_Exercise goal_
Send back all the data below, exactly as given.
===
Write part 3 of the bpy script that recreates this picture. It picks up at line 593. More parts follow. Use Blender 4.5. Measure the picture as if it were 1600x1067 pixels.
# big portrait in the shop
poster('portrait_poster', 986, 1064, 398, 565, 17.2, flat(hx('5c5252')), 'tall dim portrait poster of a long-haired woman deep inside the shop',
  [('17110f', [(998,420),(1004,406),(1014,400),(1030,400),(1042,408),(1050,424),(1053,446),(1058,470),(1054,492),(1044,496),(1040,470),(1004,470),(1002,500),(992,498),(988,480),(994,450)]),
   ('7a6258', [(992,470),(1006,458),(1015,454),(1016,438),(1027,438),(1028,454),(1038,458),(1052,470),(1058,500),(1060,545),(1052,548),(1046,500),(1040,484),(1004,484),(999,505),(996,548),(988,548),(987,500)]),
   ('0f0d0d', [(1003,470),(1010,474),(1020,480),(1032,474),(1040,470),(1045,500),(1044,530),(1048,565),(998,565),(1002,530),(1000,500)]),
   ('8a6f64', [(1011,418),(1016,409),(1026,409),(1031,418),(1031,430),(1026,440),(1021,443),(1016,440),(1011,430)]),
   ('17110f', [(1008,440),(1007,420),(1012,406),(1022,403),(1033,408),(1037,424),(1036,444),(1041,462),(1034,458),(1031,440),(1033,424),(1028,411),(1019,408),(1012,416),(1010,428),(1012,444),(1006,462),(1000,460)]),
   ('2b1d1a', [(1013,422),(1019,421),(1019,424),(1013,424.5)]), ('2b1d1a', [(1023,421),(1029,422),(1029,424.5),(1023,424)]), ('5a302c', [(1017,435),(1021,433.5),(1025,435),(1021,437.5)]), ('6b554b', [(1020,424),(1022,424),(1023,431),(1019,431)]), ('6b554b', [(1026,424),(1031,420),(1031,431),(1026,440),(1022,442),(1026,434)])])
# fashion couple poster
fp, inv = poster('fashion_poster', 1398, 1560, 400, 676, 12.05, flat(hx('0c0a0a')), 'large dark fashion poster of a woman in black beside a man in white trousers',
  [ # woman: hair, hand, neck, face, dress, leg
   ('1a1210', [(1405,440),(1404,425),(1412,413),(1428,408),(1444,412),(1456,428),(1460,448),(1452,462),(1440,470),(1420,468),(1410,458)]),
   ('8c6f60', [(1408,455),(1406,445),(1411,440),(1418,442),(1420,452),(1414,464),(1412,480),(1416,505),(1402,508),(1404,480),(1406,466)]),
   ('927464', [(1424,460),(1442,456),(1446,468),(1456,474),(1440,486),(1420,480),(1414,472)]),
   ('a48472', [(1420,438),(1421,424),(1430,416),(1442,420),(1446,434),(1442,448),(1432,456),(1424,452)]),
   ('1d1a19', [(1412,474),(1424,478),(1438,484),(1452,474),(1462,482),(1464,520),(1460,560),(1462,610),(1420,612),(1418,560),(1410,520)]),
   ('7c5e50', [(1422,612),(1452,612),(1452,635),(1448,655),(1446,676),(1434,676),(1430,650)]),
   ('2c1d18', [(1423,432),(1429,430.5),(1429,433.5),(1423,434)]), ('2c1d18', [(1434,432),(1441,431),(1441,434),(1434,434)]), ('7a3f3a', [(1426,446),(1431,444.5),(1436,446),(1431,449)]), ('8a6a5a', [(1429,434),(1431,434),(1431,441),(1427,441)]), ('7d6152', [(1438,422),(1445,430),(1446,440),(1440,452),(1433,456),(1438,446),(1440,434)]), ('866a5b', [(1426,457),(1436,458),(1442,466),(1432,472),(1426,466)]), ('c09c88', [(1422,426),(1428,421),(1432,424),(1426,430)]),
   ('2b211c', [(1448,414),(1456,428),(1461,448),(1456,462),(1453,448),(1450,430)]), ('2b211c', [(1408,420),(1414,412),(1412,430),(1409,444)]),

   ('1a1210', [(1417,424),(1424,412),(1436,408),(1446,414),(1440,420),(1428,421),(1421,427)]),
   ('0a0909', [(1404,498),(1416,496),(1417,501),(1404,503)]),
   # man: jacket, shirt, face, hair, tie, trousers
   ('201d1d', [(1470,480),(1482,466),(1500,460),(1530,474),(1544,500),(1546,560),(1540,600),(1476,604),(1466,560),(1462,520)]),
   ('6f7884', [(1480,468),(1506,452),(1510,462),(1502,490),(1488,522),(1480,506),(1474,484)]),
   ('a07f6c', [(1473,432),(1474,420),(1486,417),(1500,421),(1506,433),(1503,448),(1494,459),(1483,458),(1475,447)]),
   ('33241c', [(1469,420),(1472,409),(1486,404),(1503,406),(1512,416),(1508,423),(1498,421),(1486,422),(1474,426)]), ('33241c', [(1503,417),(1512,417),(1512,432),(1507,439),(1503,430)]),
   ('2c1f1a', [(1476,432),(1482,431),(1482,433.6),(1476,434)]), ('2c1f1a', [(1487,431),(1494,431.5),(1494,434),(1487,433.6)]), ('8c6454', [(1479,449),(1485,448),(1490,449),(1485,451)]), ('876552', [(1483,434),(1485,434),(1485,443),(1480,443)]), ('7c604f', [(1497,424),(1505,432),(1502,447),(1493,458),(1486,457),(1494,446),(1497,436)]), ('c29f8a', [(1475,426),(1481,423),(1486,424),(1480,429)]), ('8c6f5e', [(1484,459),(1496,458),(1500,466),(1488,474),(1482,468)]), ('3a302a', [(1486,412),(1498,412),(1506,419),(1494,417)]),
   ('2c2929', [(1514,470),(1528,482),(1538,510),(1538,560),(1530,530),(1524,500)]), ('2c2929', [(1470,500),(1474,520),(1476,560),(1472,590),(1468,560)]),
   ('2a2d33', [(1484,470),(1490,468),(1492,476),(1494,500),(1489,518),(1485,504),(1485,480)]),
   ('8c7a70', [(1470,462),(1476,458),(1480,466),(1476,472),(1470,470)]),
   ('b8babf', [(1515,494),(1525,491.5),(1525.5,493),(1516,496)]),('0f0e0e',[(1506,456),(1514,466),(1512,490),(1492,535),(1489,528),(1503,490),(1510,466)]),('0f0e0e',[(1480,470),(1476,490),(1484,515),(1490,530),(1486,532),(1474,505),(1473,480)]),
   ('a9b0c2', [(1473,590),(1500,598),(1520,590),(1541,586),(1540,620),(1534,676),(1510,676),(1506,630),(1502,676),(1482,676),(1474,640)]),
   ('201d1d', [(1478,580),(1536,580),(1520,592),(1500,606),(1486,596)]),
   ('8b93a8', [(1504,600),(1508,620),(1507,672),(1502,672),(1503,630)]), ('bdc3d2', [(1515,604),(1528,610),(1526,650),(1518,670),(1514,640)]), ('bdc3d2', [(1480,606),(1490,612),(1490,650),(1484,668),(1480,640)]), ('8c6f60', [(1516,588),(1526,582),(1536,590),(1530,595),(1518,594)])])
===
_Solution below_
Write part 3 of the bpy script that recreates this picture. It picks up at line 593. More parts follow. Use Blender 4.5. Measure the picture as if it were 1600x1067 pixels.
# big portrait in the shop
poster('portrait_poster', 986, 1064, 398, 565, 17.2, flat(hx('5c5252')), 'tall dim portrait poster of a long-haired woman deep inside the shop',
  [('17110f', [(998,420),(1004,406),(1014,400),(1030,400),(1042,408),(1050,424),(1053,446),(1058,470),(1054,492),(1044,496),(1040,470),(1004,470),(1002,500),(992,498),(988,480),(994,450)]),
   ('7a6258', [(992,470),(1006,458),(1015,454),(1016,438),(1027,438),(1028,454),(1038,458),(1052,470),(1058,500),(1060,545),(1052,548),(1046,500),(1040,484),(1004,484),(999,505),(996,548),(988,548),(987,500)]),
   ('0f0d0d', [(1003,470),(1010,474),(1020,480),(1032,474),(1040,470),(1045,500),(1044,530),(1048,565),(998,565),(1002,530),(1000,500)]),
   ('8a6f64', [(1011,418),(1016,409),(1026,409),(1031,418),(1031,430),(1026,440),(1021,443),(1016,440),(1011,430)]),
   ('17110f', [(1008,440),(1007,420),(1012,406),(1022,403),(1033,408),(1037,424),(1036,444),(1041,462),(1034,458),(1031,440),(1033,424),(1028,411),(1019,408),(1012,416),(1010,428),(1012,444),(1006,462),(1000,460)]),
   ('2b1d1a', [(1013,422),(1019,421),(1019,424),(1013,424.5)]), ('2b1d1a', [(1023,421),(1029,422),(1029,424.5),(1023,424)]), ('5a302c', [(1017,435),(1021,433.5),(1025,435),(1021,437.5)]), ('6b554b', [(1020,424),(1022,424),(1023,431),(1019,431)]), ('6b554b', [(1026,424),(1031,420),(1031,431),(1026,440),(1022,442),(1026,434)])])
# fashion couple poster
fp, inv = poster('fashion_poster', 1398, 1560, 400, 676, 12.05, flat(hx('0c0a0a')), 'large dark fashion poster of a woman in black beside a man in white trousers',
  [ # woman: hair, hand, neck, face, dress, leg
   ('1a1210', [(1405,440),(1404,425),(1412,413),(1428,408),(1444,412),(1456,428),(1460,448),(1452,462),(1440,470),(1420,468),(1410,458)]),
   ('8c6f60', [(1408,455),(1406,445),(1411,440),(1418,442),(1420,452),(1414,464),(1412,480),(1416,505),(1402,508),(1404,480),(1406,466)]),
   ('927464', [(1424,460),(1442,456),(1446,468),(1456,474),(1440,486),(1420,480),(1414,472)]),
   ('a48472', [(1420,438),(1421,424),(1430,416),(1442,420),(1446,434),(1442,448),(1432,456),(1424,452)]),
   ('1d1a19', [(1412,474),(1424,478),(1438,484),(1452,474),(1462,482),(1464,520),(1460,560),(1462,610),(1420,612),(1418,560),(1410,520)]),
   ('7c5e50', [(1422,612),(1452,612),(1452,635),(1448,655),(1446,676),(1434,676),(1430,650)]),
   ('2c1d18', [(1423,432),(1429,430.5),(1429,433.5),(1423,434)]), ('2c1d18', [(1434,432),(1441,431),(1441,434),(1434,434)]), ('7a3f3a', [(1426,446),(1431,444.5),(1436,446),(1431,449)]), ('8a6a5a', [(1429,434),(1431,434),(1431,441),(1427,441)]), ('7d6152', [(1438,422),(1445,430),(1446,440),(1440,452),(1433,456),(1438,446),(1440,434)]), ('866a5b', [(1426,457),(1436,458),(1442,466),(1432,472),(1426,466)]), ('c09c88', [(1422,426),(1428,421),(1432,424),(1426,430)]),
   ('2b211c', [(1448,414),(1456,428),(1461,448),(1456,462),(1453,448),(1450,430)]), ('2b211c', [(1408,420),(1414,412),(1412,430),(1409,444)]),

   ('1a1210', [(1417,424),(1424,412),(1436,408),(1446,414),(1440,420),(1428,421),(1421,427)]),
   ('0a0909', [(1404,498),(1416,496),(1417,501),(1404,503)]),
   # man: jacket, shirt, face, hair, tie, trousers
   ('201d1d', [(1470,480),(1482,466),(1500,460),(1530,474),(1544,500),(1546,560),(1540,600),(1476,604),(1466,560),(1462,520)]),
   ('6f7884', [(1480,468),(1506,452),(1510,462),(1502,490),(1488,522),(1480,506),(1474,484)]),
   ('a07f6c', [(1473,432),(1474,420),(1486,417),(1500,421),(1506,433),(1503,448),(1494,459),(1483,458),(1475,447)]),
   ('33241c', [(1469,420),(1472,409),(1486,404),(1503,406),(1512,416),(1508,423),(1498,421),(1486,422),(1474,426)]), ('33241c', [(1503,417),(1512,417),(1512,432),(1507,439),(1503,430)]),
   ('2c1f1a', [(1476,432),(1482,431),(1482,433.6),(1476,434)]), ('2c1f1a', [(1487,431),(1494,431.5),(1494,434),(1487,433.6)]), ('8c6454', [(1479,449),(1485,448),(1490,449),(1485,451)]), ('876552', [(1483,434),(1485,434),(1485,443),(1480,443)]), ('7c604f', [(1497,424),(1505,432),(1502,447),(1493,458),(1486,457),(1494,446),(1497,436)]), ('c29f8a', [(1475,426),(1481,423),(1486,424),(1480,429)]), ('8c6f5e', [(1484,459),(1496,458),(1500,466),(1488,474),(1482,468)]), ('3a302a', [(1486,412),(1498,412),(1506,419),(1494,417)]),
   ('2c2929', [(1514,470),(1528,482),(1538,510),(1538,560),(1530,530),(1524,500)]), ('2c2929', [(1470,500),(1474,520),(1476,560),(1472,590),(1468,560)]),
   ('2a2d33', [(1484,470),(1490,468),(1492,476),(1494,500),(1489,518),(1485,504),(1485,480)]),
   ('8c7a70', [(1470,462),(1476,458),(1480,466),(1476,472),(1470,470)]),
   ('b8babf', [(1515,494),(1525,491.5),(1525.5,493),(1516,496)]),('0f0e0e',[(1506,456),(1514,466),(1512,490),(1492,535),(1489,528),(1503,490),(1510,466)]),('0f0e0e',[(1480,470),(1476,490),(1484,515),(1490,530),(1486,532),(1474,505),(1473,480)]),
   ('a9b0c2', [(1473,590),(1500,598),(1520,590),(1541,586),(1540,620),(1534,676),(1510,676),(1506,630),(1502,676),(1482,676),(1474,640)]),
   ('201d1d', [(1478,580),(1536,580),(1520,592),(1500,606),(1486,596)]),
   ('8b93a8', [(1504,600),(1508,620),(1507,672),(1502,672),(1503,630)]), ('bdc3d2', [(1515,604),(1528,610),(1526,650),(1518,670),(1514,640)]), ('bdc3d2', [(1480,606),(1490,612),(1490,650),(1484,668),(1480,640)]), ('8c6f60', [(1516,588),(1526,582),(1536,590),(1530,595),(1518,594)])])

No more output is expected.